> [Exercise requirements]: The data below should be printed in full, exactly, and without any of its images.

> [Supplied material]:
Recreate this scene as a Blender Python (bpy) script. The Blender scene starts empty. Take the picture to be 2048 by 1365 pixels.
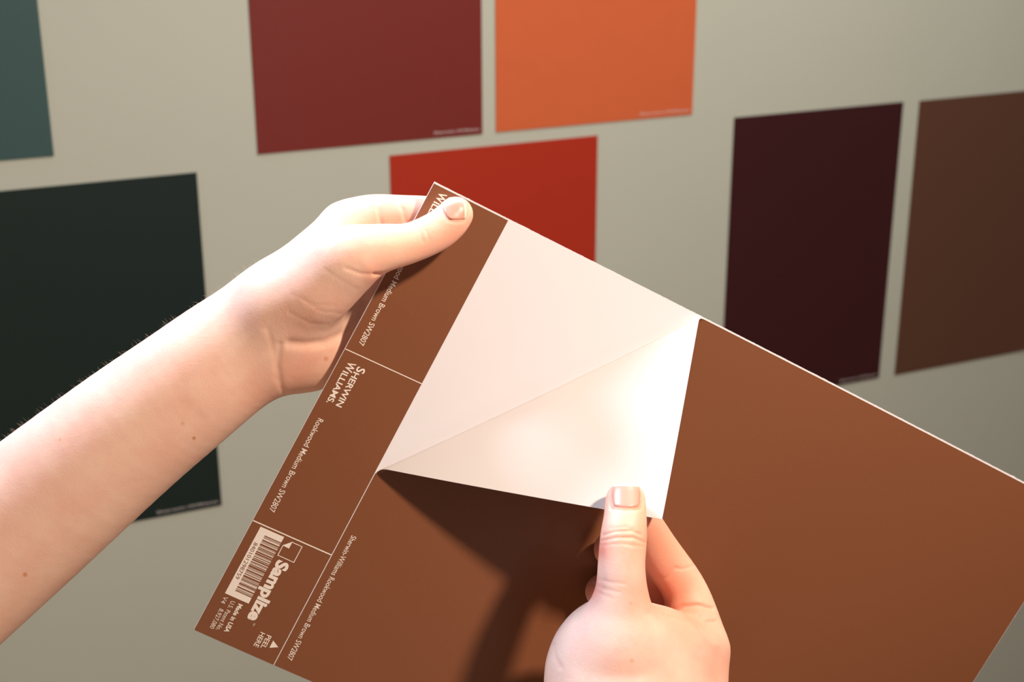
import bpy, bmesh, math
import numpy as np
from mathutils import Vector, Matrix
from mathutils.bvhtree import BVHTree

S = bpy.context.scene
COL = S.collection

# ------------------------------------------------------------------ camera
FPX, CX, CY = 2880.0, 1024.0, 682.5          # focal length in pixels of the 2048x1365 frame
CAM = np.array([0.0, 0.0, 1.45])
def cam_rot(p, y, r):
    cp, sp = math.cos(p), math.sin(p); cy, sy = math.cos(y), math.sin(y); cr, sr = math.cos(r), math.sin(r)
    base = np.array([[1, 0, 0], [0, 0, -1], [0, 1, 0]], float)
    rx = np.array([[1, 0, 0], [0, cp, -sp], [0, sp, cp]])
    rz = np.array([[cr, -sr, 0], [sr, cr, 0], [0, 0, 1]])
    yw = np.array([[cy, -sy, 0], [sy, cy, 0], [0, 0, 1]])
    return yw @ base @ rx @ rz
RC = cam_rot(-0.3372, -0.4382, -0.001)
cam = bpy.data.cameras.new('camera')
cam_ob = bpy.data.objects.new('camera', cam)
COL.objects.link(cam_ob)
M = Matrix.Identity(4)
for i in range(3):
    for j in range(3):
        M[i][j] = RC[i, j]
    M[i][3] = CAM[i]
cam_ob.matrix_world = M
cam.sensor_width = 36.0
cam.lens = 36.0 * FPX / 2048
cam.clip_start = 0.02
cam.dof.use_dof = True
cam.dof.focus_distance = 0.650
cam.dof.aperture_fstop = 12.0
S.camera = cam_ob

def W3(P):                                    # camera-frame millimetres -> world metres
    P = np.asarray(P, float)
    return P @ RC.T / 1000.0 + CAM

# ------------------------------------------------------------------ light and exposure
world = bpy.data.worlds.new('room_ambient')
S.world = world
world.use_nodes = True
bg = world.node_tree.nodes['Background']
bg.inputs[0].default_value = (0.96, 0.97, 1.0, 1)
bg.inputs[1].default_value = 0.10
S.view_settings.view_transform = 'Standard'
S.view_settings.look = 'None'
S.view_settings.gamma = 1
S.view_settings.exposure = 0.0
S.view_settings.use_curve_mapping = False

HANDS = W3([-20, 0, -640])
def area(name, direction, dist, size, power, color, target=HANDS, spread=180):
    l = bpy.data.lights.new(name, 'AREA')
    l.shape = 'DISK'; l.size = size; l.energy = power; l.color = color
    l.spread = math.radians(spread)
    o = bpy.data.objects.new(name, l)
    COL.objects.link(o)
    d = Vector(direction).normalized()
    o.location = Vector(target) + d * dist
    o.rotation_euler = (d).to_track_quat('Z', 'Y').to_euler()
    return o
# warm ceiling lamp behind and above the camera, cool daylight from high on the left
area('ceiling_lamp', (0.37, -0.63, 0.69), 0.95, 0.09, 14.2, (1.0, 0.84, 0.70))
area('daylight', (-0.45, 0.40, 0.79), 1.3, 0.34, 5.9, (0.60, 0.74, 1.0), spread=70)
area('arm_fill_light', (-0.74, -0.42, -0.50), 1.3, 0.7, 3.6, (1.0, 0.80, 0.62))  # added warm fill from below left, lifts the forearm's underside; no real lamp
area('wall_top_fill_light', (0.0, -0.35, 1.0), 1.15, 0.5, 9.5, (1.0, 0.97, 0.90), target=(0.85, 1.10, 1.15))  # added fill from overhead to brighten the top of the wall
S.cycles.max_bounces = 8

# ------------------------------------------------------------------ helpers
def new_mat(name, rgb, rough=0.5, spec=0.5, noise=0.0, nscale=200.0, bump=0.0, bscale=400.0):
    m = bpy.data.materials.new(name); m.use_nodes = True
    nt = m.node_tree; b = nt.nodes['Principled BSDF']
    b.inputs['Base Color'].default_value = (*rgb, 1)
    b.inputs['Roughness'].default_value = rough
    b.inputs['Specular IOR Level'].default_value = spec
    tc = nt.nodes.new('ShaderNodeTexCoord')
    if noise:
        n = nt.nodes.new('ShaderNodeTexNoise'); n.inputs['Scale'].default_value = nscale; n.inputs['Detail'].default_value = 4
        nt.links.new(tc.outputs['Object'], n.inputs['Vector'])
        mx = nt.nodes.new('ShaderNodeMix'); mx.data_type = 'RGBA'
        mx.inputs[6].default_value = (*[c * (1 - noise) for c in rgb], 1)
        mx.inputs[7].default_value = (*[min(1, c * (1 + noise)) for c in rgb], 1)
        nt.links.new(n.outputs['Fac'], mx.inputs[0]); nt.links.new(mx.outputs[2], b.inputs['Base Color'])
    if bump:
        n2 = nt.nodes.new('ShaderNodeTexNoise'); n2.inputs['Scale'].default_value = bscale; n2.inputs['Detail'].default_value = 3
        nt.links.new(tc.outputs['Object'], n2.inputs['Vector'])
        bp = nt.nodes.new('ShaderNodeBump'); bp.inputs['Strength'].default_value = bump; bp.inputs['Distance'].default_value = 0.0004
        nt.links.new(n2.outputs['Fac'], bp.inputs['Height']); nt.links.new(bp.outputs['Normal'], b.inputs['Normal'])
    return m
def lin(r, g, b):
    f = lambda c: (c / 255 / 12.92) if c / 255 <= 0.04045 else ((c / 255 + 0.055) / 1.055) ** 2.4
    return (f(r), f(g), f(b))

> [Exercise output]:
Recreate this scene as a Blender Python (bpy) script. The Blender scene starts empty. Take the picture to be 2048 by 1365 pixels.
import bpy, bmesh, math
import numpy as np
from mathutils import Vector, Matrix
from mathutils.bvhtree import BVHTree

S = bpy.context.scene
COL = S.collection

# ------------------------------------------------------------------ camera
FPX, CX, CY = 2880.0, 1024.0, 682.5          # focal length in pixels of the 2048x1365 frame
CAM = np.array([0.0, 0.0, 1.45])
def cam_rot(p, y, r):
    cp, sp = math.cos(p), math.sin(p); cy, sy = math.cos(y), math.sin(y); cr, sr = math.cos(r), math.sin(r)
    base = np.array([[1, 0, 0], [0, 0, -1], [0, 1, 0]], float)
    rx = np.array([[1, 0, 0], [0, cp, -sp], [0, sp, cp]])
    rz = np.array([[cr, -sr, 0], [sr, cr, 0], [0, 0, 1]])
    yw = np.array([[cy, -sy, 0], [sy, cy, 0], [0, 0, 1]])
    return yw @ base @ rx @ rz
RC = cam_rot(-0.3372, -0.4382, -0.001)
cam = bpy.data.cameras.new('camera')
cam_ob = bpy.data.objects.new('camera', cam)
COL.objects.link(cam_ob)
M = Matrix.Identity(4)
for i in range(3):
    for j in range(3):
        M[i][j] = RC[i, j]
    M[i][3] = CAM[i]
cam_ob.matrix_world = M
cam.sensor_width = 36.0
cam.lens = 36.0 * FPX / 2048
cam.clip_start = 0.02
cam.dof.use_dof = True
cam.dof.focus_distance = 0.650
cam.dof.aperture_fstop = 12.0
S.camera = cam_ob

def W3(P):                                    # camera-frame millimetres -> world metres
    P = np.asarray(P, float)
    return P @ RC.T / 1000.0 + CAM

# ------------------------------------------------------------------ light and exposure
world = bpy.data.worlds.new('room_ambient')
S.world = world
world.use_nodes = True
bg = world.node_tree.nodes['Background']
bg.inputs[0].default_value = (0.96, 0.97, 1.0, 1)
bg.inputs[1].default_value = 0.10
S.view_settings.view_transform = 'Standard'
S.view_settings.look = 'None'
S.view_settings.gamma = 1
S.view_settings.exposure = 0.0
S.view_settings.use_curve_mapping = False

HANDS = W3([-20, 0, -640])
def area(name, direction, dist, size, power, color, target=HANDS, spread=180):
    l = bpy.data.lights.new(name, 'AREA')
    l.shape = 'DISK'; l.size = size; l.energy = power; l.color = color
    l.spread = math.radians(spread)
    o = bpy.data.objects.new(name, l)
    COL.objects.link(o)
    d = Vector(direction).normalized()
    o.location = Vector(target) + d * dist
    o.rotation_euler = (d).to_track_quat('Z', 'Y').to_euler()
    return o
# warm ceiling lamp behind and above the camera, cool daylight from high on the left
area('ceiling_lamp', (0.37, -0.63, 0.69), 0.95, 0.09, 14.2, (1.0, 0.84, 0.70))
area('daylight', (-0.45, 0.40, 0.79), 1.3, 0.34, 5.9, (0.60, 0.74, 1.0), spread=70)
area('arm_fill_light', (-0.74, -0.42, -0.50), 1.3, 0.7, 3.6, (1.0, 0.80, 0.62))  # added warm fill from below left, lifts the forearm's underside; no real lamp
area('wall_top_fill_light', (0.0, -0.35, 1.0), 1.15, 0.5, 9.5, (1.0, 0.97, 0.90), target=(0.85, 1.10, 1.15))  # added fill from overhead to brighten the top of the wall
S.cycles.max_bounces = 8

# ------------------------------------------------------------------ helpers
def new_mat(name, rgb, rough=0.5, spec=0.5, noise=0.0, nscale=200.0, bump=0.0, bscale=400.0):
    m = bpy.data.materials.new(name); m.use_nodes = True
    nt = m.node_tree; b = nt.nodes['Principled BSDF']
    b.inputs['Base Color'].default_value = (*rgb, 1)
    b.inputs['Roughness'].default_value = rough
    b.inputs['Specular IOR Level'].default_value = spec
    tc = nt.nodes.new('ShaderNodeTexCoord')
    if noise:
        n = nt.nodes.new('ShaderNodeTexNoise'); n.inputs['Scale'].default_value = nscale; n.inputs['Detail'].default_value = 4
        nt.links.new(tc.outputs['Object'], n.inputs['Vector'])
        mx = nt.nodes.new('ShaderNodeMix'); mx.data_type = 'RGBA'
        mx.inputs[6].default_value = (*[c * (1 - noise) for c in rgb], 1)
        mx.inputs[7].default_value = (*[min(1, c * (1 + noise)) for c in rgb], 1)
        nt.links.new(n.outputs['Fac'], mx.inputs[0]); nt.links.new(mx.outputs[2], b.inputs['Base Color'])
    if bump:
        n2 = nt.nodes.new('ShaderNodeTexNoise'); n2.inputs['Scale'].default_value = bscale; n2.inputs['Detail'].default_value = 3
        nt.links.new(tc.outputs['Object'], n2.inputs['Vector'])
        bp = nt.nodes.new('ShaderNodeBump'); bp.inputs['Strength'].default_value = bump; bp.inputs['Distance'].default_value = 0.0004
        nt.links.new(n2.outputs['Fac'], bp.inputs['Height']); nt.links.new(bp.outputs['Normal'], b.inputs['Normal'])
    return m
def lin(r, g, b):
    f = lambda c: (c / 255 / 12.92) if c / 255 <= 0.04045 else ((c / 255 + 0.055) / 1.055) ** 2.4
    return (f(r), f(g), f(b))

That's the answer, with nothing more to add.